→ Given task
Only the lines from the one containing "by 2000 pixels." through the one containing "M['slot'], sill, BASE, bevel=0.0004)" are wanted. Give them again exactly, both ends included.
═══ Record list
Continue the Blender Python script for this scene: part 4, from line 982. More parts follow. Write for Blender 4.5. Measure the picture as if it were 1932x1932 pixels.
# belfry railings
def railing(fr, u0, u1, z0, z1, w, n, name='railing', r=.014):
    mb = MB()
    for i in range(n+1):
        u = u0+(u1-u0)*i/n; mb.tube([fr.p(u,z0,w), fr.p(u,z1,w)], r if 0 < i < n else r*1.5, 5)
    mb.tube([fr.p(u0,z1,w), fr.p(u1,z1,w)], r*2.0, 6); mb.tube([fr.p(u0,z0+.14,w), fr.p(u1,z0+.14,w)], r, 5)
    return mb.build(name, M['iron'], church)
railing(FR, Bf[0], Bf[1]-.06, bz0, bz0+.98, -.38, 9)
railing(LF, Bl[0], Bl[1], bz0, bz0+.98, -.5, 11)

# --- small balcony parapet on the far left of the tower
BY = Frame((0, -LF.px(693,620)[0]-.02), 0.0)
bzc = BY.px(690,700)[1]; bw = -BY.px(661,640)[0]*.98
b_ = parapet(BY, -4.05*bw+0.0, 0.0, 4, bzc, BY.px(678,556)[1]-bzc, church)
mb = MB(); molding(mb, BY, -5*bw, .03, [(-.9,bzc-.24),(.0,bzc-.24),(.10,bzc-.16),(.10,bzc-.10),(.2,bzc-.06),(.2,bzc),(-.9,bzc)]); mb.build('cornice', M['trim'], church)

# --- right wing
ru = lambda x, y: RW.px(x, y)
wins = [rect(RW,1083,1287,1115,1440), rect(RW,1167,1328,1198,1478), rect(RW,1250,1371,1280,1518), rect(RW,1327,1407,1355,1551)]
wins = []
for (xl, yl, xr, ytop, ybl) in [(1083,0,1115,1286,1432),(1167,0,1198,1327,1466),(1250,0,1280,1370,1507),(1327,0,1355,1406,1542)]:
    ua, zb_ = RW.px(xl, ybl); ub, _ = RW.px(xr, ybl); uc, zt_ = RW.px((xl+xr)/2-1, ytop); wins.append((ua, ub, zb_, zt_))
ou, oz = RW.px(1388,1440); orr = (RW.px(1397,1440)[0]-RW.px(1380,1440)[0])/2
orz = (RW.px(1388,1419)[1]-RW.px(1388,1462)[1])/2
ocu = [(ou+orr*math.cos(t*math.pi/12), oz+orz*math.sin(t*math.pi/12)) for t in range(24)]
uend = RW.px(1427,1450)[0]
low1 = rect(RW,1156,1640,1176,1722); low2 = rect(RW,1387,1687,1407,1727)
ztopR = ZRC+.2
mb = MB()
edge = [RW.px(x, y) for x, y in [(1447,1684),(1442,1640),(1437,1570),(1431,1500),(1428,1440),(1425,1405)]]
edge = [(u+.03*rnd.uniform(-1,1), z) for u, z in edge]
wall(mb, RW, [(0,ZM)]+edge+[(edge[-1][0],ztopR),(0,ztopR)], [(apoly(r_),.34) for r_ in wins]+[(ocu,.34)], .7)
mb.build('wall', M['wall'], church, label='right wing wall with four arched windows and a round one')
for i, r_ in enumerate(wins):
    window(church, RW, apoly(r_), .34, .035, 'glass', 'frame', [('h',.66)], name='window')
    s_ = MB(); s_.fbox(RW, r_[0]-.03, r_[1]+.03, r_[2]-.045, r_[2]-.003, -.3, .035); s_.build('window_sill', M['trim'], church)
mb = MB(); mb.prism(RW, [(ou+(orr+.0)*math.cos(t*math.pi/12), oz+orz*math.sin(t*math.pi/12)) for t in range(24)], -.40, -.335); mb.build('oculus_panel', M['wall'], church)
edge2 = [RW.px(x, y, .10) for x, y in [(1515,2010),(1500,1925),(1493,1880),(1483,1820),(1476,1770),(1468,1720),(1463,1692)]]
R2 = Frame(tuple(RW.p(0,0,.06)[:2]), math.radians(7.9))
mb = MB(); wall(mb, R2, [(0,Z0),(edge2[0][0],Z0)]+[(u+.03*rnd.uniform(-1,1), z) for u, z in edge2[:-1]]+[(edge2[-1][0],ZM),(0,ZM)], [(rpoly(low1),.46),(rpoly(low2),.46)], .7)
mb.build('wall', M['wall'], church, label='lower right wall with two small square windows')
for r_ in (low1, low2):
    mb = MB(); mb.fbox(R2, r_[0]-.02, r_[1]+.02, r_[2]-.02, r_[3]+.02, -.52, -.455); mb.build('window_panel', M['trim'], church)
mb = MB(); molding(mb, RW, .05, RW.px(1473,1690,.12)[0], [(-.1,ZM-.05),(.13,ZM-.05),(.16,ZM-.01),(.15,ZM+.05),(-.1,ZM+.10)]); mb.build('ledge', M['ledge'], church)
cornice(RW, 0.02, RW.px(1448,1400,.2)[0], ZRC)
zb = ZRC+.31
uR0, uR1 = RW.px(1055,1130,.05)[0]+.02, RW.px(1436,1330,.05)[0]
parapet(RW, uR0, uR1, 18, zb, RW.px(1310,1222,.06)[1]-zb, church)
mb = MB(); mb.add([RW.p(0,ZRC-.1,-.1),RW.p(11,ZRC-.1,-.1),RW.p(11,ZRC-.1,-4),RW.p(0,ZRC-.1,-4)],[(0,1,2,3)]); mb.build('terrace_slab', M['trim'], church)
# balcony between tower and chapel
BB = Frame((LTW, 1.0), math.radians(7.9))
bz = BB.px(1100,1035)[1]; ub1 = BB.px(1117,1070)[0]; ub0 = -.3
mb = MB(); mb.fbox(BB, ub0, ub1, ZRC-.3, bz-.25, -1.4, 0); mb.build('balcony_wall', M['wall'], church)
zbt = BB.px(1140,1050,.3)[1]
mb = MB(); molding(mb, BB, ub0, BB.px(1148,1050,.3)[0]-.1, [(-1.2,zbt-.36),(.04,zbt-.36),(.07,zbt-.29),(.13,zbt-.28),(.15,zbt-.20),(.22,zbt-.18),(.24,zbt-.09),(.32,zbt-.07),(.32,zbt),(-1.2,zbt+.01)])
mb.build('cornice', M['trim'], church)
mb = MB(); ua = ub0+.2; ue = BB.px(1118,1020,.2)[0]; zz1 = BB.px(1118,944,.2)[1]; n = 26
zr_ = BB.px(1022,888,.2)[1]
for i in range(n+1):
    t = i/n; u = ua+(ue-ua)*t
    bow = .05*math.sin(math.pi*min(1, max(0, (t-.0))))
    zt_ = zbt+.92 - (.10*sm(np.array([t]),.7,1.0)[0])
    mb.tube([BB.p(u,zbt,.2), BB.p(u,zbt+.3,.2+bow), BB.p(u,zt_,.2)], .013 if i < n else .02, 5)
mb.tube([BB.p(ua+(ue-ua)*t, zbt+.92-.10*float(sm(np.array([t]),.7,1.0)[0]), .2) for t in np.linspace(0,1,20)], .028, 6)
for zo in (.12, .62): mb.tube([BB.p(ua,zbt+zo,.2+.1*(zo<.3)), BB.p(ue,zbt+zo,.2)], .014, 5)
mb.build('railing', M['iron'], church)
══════
═══ Record list
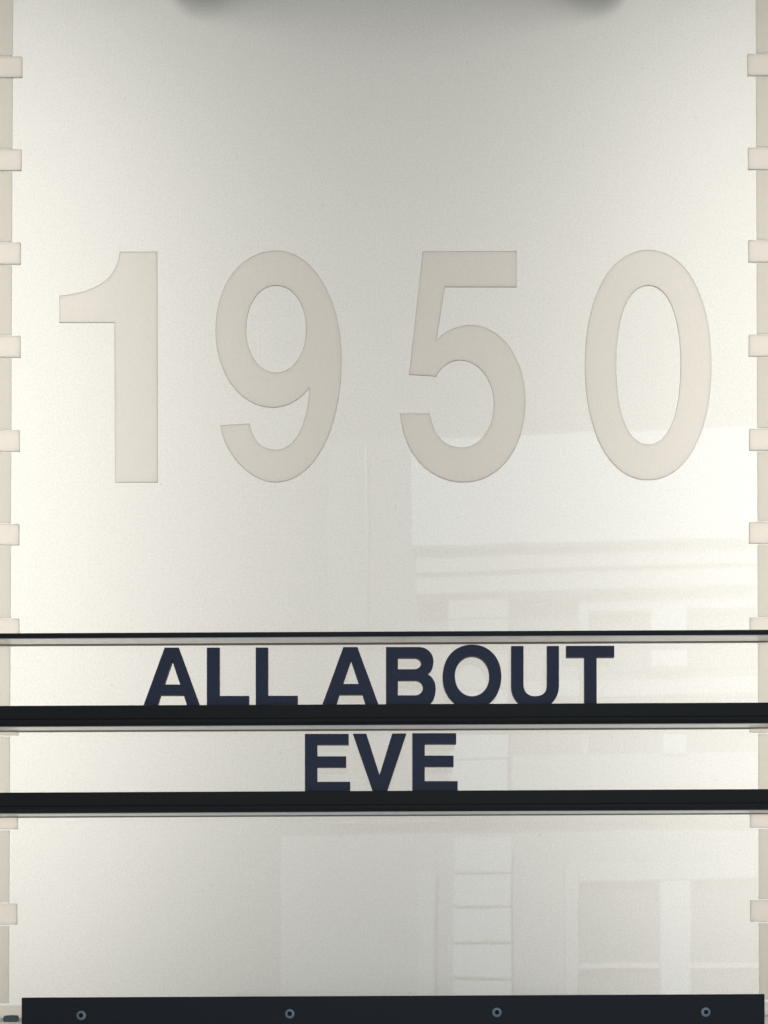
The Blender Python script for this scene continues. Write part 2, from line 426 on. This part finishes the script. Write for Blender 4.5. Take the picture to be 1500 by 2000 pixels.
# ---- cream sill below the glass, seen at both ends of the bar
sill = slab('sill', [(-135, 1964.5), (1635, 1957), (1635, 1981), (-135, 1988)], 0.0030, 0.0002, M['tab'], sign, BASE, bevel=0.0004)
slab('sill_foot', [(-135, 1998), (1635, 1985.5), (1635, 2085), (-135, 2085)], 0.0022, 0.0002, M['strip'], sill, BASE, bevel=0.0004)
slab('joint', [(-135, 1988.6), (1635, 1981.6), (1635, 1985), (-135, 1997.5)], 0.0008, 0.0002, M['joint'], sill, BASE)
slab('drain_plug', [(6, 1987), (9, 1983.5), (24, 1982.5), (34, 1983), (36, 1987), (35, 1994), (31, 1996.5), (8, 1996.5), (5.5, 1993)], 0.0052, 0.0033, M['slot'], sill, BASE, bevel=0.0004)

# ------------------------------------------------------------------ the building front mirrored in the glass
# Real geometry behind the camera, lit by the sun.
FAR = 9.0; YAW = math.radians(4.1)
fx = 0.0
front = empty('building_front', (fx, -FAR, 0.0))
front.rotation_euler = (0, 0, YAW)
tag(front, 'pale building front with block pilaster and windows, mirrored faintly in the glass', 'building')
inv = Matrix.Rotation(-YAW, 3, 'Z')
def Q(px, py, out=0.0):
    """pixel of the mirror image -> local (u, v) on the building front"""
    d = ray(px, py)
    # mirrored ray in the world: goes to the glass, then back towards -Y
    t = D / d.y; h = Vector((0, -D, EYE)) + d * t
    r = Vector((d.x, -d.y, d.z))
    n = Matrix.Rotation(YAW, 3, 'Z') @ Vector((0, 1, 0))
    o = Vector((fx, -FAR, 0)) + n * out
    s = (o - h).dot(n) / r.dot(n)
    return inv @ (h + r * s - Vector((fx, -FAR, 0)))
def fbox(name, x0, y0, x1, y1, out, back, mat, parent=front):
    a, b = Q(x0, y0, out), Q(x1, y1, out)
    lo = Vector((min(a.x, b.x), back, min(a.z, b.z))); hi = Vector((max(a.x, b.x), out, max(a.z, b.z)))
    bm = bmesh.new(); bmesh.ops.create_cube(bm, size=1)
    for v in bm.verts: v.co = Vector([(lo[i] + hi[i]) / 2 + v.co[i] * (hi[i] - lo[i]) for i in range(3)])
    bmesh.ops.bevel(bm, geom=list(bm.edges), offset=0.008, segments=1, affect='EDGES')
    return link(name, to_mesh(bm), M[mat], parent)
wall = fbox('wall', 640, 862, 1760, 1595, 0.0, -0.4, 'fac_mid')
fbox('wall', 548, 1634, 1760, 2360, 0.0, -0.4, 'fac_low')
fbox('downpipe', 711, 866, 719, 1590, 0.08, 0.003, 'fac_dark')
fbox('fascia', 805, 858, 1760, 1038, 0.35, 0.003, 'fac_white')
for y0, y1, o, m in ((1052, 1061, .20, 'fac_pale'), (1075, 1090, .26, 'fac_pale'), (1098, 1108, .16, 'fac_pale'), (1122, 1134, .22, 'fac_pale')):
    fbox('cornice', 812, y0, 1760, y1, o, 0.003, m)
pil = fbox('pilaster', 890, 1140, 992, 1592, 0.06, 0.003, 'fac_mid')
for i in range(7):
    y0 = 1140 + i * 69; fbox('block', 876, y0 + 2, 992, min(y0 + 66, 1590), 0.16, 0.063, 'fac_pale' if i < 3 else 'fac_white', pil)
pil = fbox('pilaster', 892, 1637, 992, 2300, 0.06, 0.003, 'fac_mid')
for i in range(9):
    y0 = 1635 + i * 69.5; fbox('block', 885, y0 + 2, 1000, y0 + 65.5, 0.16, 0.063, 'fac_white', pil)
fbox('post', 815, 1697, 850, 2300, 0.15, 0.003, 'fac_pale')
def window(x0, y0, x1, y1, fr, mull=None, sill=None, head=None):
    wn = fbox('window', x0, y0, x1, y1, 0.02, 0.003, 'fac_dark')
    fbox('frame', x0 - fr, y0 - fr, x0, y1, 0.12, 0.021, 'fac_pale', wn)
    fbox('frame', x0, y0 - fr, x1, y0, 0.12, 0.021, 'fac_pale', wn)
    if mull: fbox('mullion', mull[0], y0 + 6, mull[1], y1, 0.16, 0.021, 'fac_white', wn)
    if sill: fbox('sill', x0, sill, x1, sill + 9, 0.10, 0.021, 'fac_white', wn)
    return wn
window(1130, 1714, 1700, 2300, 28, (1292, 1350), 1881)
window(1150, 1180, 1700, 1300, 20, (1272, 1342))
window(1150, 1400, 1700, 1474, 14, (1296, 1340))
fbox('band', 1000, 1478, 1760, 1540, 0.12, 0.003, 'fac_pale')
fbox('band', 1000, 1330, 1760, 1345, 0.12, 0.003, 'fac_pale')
══════
═══ Record list
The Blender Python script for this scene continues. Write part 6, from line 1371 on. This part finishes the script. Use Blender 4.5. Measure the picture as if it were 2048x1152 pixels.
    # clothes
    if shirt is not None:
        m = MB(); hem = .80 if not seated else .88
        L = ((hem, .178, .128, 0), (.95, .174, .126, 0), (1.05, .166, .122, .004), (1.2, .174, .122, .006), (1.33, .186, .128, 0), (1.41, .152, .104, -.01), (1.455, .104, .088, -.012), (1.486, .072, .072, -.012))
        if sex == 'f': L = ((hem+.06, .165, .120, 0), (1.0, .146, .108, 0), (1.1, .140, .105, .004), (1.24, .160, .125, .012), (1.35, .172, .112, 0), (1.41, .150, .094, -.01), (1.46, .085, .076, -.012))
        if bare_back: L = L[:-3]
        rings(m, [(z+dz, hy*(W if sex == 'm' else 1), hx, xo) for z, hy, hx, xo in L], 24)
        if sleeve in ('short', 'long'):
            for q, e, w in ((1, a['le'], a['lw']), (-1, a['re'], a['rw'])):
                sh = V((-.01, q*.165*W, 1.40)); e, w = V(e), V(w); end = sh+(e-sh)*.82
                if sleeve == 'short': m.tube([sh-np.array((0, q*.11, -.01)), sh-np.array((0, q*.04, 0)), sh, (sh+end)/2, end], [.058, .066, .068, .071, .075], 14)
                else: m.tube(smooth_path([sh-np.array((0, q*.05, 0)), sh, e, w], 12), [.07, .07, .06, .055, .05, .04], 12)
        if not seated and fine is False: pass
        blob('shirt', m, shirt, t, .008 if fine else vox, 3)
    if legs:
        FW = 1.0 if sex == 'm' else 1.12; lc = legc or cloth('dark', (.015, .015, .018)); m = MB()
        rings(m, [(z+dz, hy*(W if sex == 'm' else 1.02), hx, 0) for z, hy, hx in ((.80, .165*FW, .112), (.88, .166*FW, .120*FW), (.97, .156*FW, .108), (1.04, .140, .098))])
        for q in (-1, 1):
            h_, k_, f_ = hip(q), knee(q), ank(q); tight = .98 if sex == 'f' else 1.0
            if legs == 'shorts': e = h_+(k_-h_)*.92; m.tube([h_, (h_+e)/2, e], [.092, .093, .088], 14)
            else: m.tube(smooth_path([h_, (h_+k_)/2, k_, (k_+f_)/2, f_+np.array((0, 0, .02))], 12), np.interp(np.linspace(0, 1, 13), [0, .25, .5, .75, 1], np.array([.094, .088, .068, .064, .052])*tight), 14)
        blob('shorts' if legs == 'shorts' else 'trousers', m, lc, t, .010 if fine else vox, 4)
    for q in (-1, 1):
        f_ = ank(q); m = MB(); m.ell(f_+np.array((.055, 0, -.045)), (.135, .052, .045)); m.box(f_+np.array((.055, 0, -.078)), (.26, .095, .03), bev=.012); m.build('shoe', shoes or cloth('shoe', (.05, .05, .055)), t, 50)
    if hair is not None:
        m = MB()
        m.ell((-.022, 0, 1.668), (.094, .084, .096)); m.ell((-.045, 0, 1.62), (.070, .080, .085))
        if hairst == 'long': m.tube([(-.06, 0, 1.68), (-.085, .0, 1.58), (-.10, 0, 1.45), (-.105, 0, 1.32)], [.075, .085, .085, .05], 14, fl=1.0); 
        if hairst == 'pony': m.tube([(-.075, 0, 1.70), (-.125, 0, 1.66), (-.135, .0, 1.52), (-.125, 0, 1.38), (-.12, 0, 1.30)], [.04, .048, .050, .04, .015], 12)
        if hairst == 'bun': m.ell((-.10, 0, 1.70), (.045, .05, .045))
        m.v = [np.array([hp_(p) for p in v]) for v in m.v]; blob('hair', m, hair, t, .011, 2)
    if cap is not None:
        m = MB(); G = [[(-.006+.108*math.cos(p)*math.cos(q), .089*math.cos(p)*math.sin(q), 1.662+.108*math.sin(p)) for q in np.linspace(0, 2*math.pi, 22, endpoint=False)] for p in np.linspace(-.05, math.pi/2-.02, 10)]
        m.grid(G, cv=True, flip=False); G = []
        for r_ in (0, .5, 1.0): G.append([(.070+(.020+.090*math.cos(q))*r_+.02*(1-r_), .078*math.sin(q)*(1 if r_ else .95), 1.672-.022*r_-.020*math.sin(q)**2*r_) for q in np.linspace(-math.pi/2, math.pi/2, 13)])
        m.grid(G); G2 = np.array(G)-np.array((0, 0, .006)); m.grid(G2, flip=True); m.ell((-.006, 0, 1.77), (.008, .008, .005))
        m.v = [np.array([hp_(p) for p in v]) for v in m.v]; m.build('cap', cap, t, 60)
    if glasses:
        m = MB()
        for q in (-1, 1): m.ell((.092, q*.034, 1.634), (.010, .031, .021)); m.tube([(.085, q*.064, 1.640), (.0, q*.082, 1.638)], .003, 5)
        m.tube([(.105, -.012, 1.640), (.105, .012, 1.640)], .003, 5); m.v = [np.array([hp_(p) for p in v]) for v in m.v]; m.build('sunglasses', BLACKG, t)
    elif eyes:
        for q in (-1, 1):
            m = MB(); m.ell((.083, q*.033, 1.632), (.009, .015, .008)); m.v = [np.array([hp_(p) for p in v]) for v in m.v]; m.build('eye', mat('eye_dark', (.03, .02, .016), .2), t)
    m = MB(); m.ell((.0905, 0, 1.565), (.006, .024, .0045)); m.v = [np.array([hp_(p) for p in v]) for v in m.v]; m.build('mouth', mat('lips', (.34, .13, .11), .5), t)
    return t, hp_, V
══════
→ Solution below
The Blender Python script for this scene continues. Write part 2, from line 426 on. This part finishes the script. Write for Blender 4.5. Take the picture to be 1500 by 2000 pixels.
# ---- cream sill below the glass, seen at both ends of the bar
sill = slab('sill', [(-135, 1964.5), (1635, 1957), (1635, 1981), (-135, 1988)], 0.0030, 0.0002, M['tab'], sign, BASE, bevel=0.0004)
slab('sill_foot', [(-135, 1998), (1635, 1985.5), (1635, 2085), (-135, 2085)], 0.0022, 0.0002, M['strip'], sill, BASE, bevel=0.0004)
slab('joint', [(-135, 1988.6), (1635, 1981.6), (1635, 1985), (-135, 1997.5)], 0.0008, 0.0002, M['joint'], sill, BASE)
slab('drain_plug', [(6, 1987), (9, 1983.5), (24, 1982.5), (34, 1983), (36, 1987), (35, 1994), (31, 1996.5), (8, 1996.5), (5.5, 1993)], 0.0052, 0.0033, M['slot'], sill, BASE, bevel=0.0004)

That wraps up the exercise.